Il y a une histoire derrière chaque senteur, et une vraie volonté d’aborder la création olfactive avec liberté, en dehors des sentiers battus, sans chercher à tester la performance d’un produit.
La dimension créative prime, le plaisir de découvrir une odeur et de la porter est essentiel.
Notre façon de répondre aux attentes et à la diversité de nos clients se fait par le biais de notre collection qui compte aujourd’hui une vingtaine de senteurs allant de la Collection Hespéridés à Volutes en passant par le 34.
Le lien entre toutes ces notes est ce que nous appelons l’accident olfactif. Il s’agit d’un accord, une alliance de matières premières, qui va créer une aspérité dans la note, un léger défaut, qui va créer de l’intérêt et de l’addiction.
C’est notre secret de création… »la diptyque touch »
8/ Il y a eu le pot pourri, puis les bougies, puis les parfums mais aussi le soin, d'autres univers sont ils explorables ? et si oui, lesquels ?

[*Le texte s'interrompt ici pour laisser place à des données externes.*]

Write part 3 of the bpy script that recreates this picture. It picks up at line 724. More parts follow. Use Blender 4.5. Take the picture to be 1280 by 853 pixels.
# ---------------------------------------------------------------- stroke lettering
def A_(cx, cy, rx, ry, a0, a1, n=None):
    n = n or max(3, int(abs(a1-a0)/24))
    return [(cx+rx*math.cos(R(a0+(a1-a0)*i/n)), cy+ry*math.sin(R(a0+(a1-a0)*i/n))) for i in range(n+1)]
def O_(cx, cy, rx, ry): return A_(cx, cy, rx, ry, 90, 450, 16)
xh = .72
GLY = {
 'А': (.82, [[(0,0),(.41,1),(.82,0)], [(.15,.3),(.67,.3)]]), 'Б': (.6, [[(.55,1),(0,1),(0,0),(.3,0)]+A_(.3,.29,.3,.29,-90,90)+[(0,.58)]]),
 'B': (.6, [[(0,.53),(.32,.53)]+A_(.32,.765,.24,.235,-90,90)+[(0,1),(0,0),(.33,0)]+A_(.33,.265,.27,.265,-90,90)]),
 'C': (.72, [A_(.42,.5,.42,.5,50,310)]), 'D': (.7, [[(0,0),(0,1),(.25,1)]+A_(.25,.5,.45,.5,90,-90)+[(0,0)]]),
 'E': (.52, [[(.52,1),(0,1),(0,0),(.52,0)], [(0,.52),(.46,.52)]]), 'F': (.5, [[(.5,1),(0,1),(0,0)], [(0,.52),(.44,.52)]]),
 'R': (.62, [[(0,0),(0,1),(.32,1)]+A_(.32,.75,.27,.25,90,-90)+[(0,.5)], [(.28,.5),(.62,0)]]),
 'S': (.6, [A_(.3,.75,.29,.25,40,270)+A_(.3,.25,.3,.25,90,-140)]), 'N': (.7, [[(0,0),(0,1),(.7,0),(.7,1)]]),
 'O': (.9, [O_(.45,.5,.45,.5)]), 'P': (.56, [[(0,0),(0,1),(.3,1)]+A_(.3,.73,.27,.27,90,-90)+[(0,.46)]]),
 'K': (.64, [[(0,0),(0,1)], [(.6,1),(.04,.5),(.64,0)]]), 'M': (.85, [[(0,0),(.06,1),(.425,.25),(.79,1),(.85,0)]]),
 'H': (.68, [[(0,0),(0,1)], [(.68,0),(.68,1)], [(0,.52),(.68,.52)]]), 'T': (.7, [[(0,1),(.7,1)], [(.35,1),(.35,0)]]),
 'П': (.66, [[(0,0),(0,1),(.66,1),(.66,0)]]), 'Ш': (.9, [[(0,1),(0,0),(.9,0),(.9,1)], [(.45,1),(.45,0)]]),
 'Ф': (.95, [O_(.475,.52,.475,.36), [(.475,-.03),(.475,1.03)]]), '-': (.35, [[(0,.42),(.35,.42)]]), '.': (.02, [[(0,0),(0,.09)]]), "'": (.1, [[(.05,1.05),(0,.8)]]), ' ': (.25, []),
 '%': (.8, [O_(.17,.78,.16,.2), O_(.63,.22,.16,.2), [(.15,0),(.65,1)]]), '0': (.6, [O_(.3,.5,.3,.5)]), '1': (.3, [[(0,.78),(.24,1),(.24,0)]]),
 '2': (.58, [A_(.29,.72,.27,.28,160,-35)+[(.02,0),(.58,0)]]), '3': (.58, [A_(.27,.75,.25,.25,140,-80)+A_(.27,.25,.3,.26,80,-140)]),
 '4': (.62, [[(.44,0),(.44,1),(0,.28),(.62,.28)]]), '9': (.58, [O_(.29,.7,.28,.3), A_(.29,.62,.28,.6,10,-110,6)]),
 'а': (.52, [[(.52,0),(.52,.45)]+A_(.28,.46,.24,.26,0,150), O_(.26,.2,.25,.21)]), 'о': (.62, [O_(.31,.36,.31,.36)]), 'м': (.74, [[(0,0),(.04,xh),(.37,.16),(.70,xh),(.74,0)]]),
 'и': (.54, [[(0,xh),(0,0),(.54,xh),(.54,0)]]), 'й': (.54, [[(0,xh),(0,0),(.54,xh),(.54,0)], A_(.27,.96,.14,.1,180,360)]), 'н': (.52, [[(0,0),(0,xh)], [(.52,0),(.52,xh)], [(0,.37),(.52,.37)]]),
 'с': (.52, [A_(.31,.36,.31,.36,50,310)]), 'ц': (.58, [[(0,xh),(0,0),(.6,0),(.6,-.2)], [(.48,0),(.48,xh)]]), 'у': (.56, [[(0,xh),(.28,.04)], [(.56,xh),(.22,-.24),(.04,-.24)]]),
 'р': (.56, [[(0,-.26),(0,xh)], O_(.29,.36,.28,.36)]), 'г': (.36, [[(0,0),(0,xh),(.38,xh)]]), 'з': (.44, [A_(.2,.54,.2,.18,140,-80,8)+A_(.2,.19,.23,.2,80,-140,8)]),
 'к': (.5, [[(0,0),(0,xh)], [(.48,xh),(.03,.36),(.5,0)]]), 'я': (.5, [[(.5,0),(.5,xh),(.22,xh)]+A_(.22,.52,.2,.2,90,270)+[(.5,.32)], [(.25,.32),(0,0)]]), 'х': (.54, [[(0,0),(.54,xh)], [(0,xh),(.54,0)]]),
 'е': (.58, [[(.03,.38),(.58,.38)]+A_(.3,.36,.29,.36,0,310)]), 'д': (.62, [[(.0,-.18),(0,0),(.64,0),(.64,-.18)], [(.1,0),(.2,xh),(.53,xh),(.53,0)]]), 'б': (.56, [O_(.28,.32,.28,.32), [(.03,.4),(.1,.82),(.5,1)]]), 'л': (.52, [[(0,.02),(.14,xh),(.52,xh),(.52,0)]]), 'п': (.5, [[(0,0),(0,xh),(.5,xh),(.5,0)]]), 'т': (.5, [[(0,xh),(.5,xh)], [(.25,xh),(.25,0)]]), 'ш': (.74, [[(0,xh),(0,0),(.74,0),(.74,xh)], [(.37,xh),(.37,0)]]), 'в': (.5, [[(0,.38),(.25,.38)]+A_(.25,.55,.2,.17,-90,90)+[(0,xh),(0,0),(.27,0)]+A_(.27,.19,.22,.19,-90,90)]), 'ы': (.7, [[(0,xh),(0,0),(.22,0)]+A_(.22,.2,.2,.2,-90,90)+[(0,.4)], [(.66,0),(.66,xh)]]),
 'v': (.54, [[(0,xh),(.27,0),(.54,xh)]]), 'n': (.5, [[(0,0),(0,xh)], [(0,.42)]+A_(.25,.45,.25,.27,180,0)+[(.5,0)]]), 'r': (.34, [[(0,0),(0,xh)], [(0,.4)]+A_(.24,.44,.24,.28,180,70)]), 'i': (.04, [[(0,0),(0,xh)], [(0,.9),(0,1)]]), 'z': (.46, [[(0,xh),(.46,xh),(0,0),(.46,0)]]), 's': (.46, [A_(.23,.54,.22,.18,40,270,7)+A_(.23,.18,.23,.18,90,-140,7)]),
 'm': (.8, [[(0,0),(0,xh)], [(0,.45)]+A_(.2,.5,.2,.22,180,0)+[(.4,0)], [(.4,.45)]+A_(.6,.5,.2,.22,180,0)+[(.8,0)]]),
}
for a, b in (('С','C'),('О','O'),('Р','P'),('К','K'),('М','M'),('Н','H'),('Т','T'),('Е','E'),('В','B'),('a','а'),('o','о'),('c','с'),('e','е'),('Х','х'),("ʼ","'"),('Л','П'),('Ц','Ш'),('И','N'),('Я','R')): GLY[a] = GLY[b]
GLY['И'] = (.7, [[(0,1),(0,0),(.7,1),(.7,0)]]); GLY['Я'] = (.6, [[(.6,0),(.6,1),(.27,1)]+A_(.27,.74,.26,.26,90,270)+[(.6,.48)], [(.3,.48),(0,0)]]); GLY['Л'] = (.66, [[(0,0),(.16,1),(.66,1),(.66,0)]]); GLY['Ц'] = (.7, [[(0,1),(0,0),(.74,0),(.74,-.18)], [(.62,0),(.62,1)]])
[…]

L’histoire de cette maison fait que de multiples univers sont explorables, liés à la décoration de la maison, aux accessoires , aux textiles… c’est un formidable champ de recherche et d’expérimentation pour les années à venir… mais il faut que les choses aient du sens, qu’elles soient parfaitement exécutées, et que l’on ait le sentiment qu’il n’aurait pu en être autrement.